Hennis is wel zeker toenmalig minister Bert Koenders (Buitenlandse Zaken) op de hoogte te hebben gesteld. Volgens Hennis was “de toon van de boodschap niet alarmerend” en zijn er geen aantallen burgerdoden genoemd. Koenders heeft ook geen herinnering aan een dergelijk gesprek.

Ambtenaren van verschillende betrokken ministeries (de Stuurgroep Missies en Operaties – SMO) spraken op 4 juni, een dag na de aanval, over de gebeurtenis. In het overleg werd de mogelijkheid genoemd van eventuele burgerdoden. Daarna is bijna een jaar lang – hangende nieuw onderzoek – de luchtaanval niet aan de orde gekomen in het SMO of ander interdepartementaal overleg, aldus Bijleveld.

Tientallen burgerdoden bij luchtaanval op Hawija

Bij de aanval met Nederlandse F-16's op een bommenfabriek van terreurgroep IS in Hawija kwamen op 3 juni 2015 tientallen mensen om, onder wie burgers. Het exacte aantal slachtoffers is niet vast te stellen, aldus Bijleveld. Een dag na de aanval repten internationale media over zeventig doden.

Hennis informeerde enkele weken later de Kamer onjuist over de kwestie door te melden dat er geen doden waren door Nederlandse acties in Irak. Daarmee was de Kamer onjuist geïnformeerd. Bijleveld hoorde dat pas begin deze maand.

Ze liet de Kamer weten dat het "aannemelijk" was dat meer bewindslieden in 2015 op de hoogte waren gesteld onder wie de premier. Daar wilde de Kamer toen het naadje van de kous van weten. Tijdens een zeven uur durend debat over de kwestie zegde bijna de hele oppositie het vertrouwen in Bijleveld op. “We kunnen als Kamer niet accepteren dat we door het kabinet ontijdig, onvolledig en onjuist zijn geïnformeerd”, zei Isabelle Diks van GroenLinks.

Zoektocht naar antwoorden duurt langer dan gepland

Bijleveld beloofde vorige week met antwoorden te komen op de vraag welke bewindslieden op de hoogte waren van de burgerslachtoffers, maar de zoektocht duurde langer dan gepland.

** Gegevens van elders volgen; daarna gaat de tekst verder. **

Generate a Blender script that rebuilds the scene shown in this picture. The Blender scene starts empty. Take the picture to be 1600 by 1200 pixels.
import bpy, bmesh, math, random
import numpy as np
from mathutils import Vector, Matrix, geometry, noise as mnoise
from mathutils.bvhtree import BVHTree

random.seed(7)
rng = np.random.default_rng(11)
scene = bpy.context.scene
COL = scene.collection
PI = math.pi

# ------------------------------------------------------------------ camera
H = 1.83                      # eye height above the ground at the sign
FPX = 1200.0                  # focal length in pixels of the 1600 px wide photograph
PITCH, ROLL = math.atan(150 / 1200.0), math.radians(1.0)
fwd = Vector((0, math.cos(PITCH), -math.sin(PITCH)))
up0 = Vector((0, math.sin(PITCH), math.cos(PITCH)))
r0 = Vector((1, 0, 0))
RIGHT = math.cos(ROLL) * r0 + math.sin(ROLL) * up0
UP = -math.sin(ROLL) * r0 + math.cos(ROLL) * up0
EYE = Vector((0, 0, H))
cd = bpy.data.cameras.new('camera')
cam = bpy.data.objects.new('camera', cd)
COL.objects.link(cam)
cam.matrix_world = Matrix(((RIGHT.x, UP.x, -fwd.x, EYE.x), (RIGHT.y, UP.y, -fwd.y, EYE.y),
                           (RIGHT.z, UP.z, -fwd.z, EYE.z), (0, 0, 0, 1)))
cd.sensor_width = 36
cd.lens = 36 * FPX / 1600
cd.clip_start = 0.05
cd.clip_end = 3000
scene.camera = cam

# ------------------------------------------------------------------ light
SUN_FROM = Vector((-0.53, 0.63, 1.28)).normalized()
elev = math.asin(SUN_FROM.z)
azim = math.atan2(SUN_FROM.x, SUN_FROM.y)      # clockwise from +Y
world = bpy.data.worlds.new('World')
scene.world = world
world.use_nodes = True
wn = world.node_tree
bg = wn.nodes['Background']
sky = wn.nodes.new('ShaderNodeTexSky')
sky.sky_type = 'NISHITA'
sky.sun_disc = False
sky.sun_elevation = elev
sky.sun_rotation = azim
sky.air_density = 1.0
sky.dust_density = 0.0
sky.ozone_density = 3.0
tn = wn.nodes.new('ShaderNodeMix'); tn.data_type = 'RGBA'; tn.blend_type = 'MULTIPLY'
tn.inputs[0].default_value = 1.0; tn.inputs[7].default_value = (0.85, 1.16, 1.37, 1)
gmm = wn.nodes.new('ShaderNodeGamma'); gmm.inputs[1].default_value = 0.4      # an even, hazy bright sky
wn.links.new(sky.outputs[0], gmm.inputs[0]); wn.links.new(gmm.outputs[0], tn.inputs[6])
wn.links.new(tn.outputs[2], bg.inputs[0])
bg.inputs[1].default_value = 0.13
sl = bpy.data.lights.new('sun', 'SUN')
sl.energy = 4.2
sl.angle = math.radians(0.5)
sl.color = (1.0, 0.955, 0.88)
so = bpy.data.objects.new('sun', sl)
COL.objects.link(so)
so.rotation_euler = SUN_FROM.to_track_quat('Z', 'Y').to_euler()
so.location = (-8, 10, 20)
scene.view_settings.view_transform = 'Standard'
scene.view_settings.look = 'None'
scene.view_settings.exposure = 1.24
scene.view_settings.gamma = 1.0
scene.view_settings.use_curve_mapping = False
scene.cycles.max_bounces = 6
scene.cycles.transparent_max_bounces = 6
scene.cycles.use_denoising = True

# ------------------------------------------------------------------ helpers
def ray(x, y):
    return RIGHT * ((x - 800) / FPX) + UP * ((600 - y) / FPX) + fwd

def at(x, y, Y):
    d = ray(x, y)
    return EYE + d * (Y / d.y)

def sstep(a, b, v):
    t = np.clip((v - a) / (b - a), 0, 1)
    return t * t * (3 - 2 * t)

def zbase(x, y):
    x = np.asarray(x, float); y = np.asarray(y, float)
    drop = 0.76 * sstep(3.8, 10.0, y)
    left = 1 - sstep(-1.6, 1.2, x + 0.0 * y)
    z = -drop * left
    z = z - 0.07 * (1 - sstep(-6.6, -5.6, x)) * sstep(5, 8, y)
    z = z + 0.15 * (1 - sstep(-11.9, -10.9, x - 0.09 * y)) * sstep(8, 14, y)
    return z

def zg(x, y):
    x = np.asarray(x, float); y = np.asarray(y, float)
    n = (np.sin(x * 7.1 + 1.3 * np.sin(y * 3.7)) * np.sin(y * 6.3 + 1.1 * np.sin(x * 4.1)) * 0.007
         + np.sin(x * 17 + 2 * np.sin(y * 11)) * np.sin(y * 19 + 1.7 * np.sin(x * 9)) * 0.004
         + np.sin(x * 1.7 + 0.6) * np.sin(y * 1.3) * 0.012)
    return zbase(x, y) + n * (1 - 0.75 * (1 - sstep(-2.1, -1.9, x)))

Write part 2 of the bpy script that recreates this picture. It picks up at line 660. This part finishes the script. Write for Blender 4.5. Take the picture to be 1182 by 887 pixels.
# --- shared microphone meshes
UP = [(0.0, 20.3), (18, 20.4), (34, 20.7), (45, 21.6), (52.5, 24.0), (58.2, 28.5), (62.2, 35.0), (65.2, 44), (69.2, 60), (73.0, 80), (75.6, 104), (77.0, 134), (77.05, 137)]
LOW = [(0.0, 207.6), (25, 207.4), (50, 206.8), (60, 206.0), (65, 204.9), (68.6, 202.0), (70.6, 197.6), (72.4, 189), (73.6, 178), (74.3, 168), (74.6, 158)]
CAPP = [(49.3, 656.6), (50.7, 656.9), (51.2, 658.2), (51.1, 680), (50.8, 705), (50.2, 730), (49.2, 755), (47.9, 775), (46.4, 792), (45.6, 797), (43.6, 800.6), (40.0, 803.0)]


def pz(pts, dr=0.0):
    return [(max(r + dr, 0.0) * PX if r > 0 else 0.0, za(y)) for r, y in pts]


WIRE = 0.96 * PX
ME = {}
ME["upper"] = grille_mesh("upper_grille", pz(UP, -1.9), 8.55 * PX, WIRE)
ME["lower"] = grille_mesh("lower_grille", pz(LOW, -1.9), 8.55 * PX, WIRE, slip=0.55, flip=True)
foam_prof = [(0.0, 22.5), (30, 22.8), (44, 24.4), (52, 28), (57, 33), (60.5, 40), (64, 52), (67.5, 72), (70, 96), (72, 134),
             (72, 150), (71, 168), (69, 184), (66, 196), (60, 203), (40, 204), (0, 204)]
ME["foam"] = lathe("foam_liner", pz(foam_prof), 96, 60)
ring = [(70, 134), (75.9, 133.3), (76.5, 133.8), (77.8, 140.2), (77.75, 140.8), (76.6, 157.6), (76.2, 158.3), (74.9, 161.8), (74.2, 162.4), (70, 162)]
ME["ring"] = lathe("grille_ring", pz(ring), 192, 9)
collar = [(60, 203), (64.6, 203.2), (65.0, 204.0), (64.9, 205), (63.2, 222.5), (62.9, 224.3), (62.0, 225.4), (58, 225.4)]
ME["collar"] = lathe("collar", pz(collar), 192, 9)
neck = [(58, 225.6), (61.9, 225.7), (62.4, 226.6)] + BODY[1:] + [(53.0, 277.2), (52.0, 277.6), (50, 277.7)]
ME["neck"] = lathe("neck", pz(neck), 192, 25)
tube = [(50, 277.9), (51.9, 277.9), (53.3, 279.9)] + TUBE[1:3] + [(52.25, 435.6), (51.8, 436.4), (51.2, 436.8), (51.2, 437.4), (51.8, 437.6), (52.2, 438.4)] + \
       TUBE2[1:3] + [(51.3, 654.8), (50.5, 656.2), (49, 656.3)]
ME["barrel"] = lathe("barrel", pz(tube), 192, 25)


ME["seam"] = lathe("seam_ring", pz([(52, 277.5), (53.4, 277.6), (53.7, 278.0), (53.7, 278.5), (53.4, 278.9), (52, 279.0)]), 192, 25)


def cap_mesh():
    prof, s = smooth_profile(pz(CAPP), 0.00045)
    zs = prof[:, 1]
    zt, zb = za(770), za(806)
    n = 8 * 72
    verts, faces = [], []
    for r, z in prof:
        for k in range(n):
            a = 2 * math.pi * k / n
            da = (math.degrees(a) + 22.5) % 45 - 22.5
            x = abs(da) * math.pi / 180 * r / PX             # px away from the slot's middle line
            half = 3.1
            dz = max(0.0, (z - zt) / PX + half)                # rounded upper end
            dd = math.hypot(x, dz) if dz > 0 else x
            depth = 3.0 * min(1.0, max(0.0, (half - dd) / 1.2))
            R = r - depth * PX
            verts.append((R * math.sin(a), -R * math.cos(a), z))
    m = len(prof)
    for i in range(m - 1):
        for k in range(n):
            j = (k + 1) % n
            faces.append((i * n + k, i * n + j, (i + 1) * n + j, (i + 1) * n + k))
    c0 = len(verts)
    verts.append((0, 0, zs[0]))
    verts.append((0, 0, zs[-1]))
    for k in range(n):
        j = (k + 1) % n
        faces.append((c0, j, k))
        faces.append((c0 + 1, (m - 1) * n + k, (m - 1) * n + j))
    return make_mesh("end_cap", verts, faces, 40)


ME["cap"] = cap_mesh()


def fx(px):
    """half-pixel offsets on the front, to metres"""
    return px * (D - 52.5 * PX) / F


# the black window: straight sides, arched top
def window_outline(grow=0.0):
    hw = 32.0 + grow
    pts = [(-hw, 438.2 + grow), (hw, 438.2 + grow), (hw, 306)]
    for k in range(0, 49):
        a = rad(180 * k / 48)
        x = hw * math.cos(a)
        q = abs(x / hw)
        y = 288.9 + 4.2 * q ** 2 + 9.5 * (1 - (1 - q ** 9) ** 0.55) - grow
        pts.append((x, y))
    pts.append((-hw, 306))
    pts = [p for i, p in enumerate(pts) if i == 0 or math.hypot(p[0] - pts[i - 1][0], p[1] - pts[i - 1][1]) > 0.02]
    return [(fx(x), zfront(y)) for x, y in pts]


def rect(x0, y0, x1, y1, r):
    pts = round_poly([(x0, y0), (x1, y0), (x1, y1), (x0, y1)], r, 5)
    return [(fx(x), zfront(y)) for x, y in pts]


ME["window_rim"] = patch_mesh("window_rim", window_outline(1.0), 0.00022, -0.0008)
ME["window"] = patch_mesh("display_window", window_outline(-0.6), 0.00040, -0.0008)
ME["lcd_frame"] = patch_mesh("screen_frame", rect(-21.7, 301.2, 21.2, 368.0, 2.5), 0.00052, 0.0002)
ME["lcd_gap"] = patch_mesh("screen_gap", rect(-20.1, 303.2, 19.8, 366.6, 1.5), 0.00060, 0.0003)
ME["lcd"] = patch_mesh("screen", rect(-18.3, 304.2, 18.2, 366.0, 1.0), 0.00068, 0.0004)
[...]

Om de antwoorden te vinden moeten veel computers worden doorzocht, liet Bijleveld eerder weten aan de Kamer.

Het ministerie van Buitenlandse Zaken heeft een postennet met een "gecompliceerde ICT-structuur", aldus Bijleveld in een Kamerbrief. Verder wisselen diplomaten geregeld van functie, zeker als ze op zware posten zitten zoals Irak. "Gezien het grote volume van de te doorzoeken centrale en decentrale bestanden en omwille van de eerder genoemde zorgvuldigheid is enige extra tijd benodigd."

Defensie belooft in de toekomst de Kamer sneller te informeren over burgerslachtoffers door Nederlandse militaire acties tijdens missies. Dat zal standaard en vertrouwelijk gebeuren.

De Kamer gaat zoals het zich nu laat aanzien woensdag in debat met Rutte en Bijleveld over de zaak.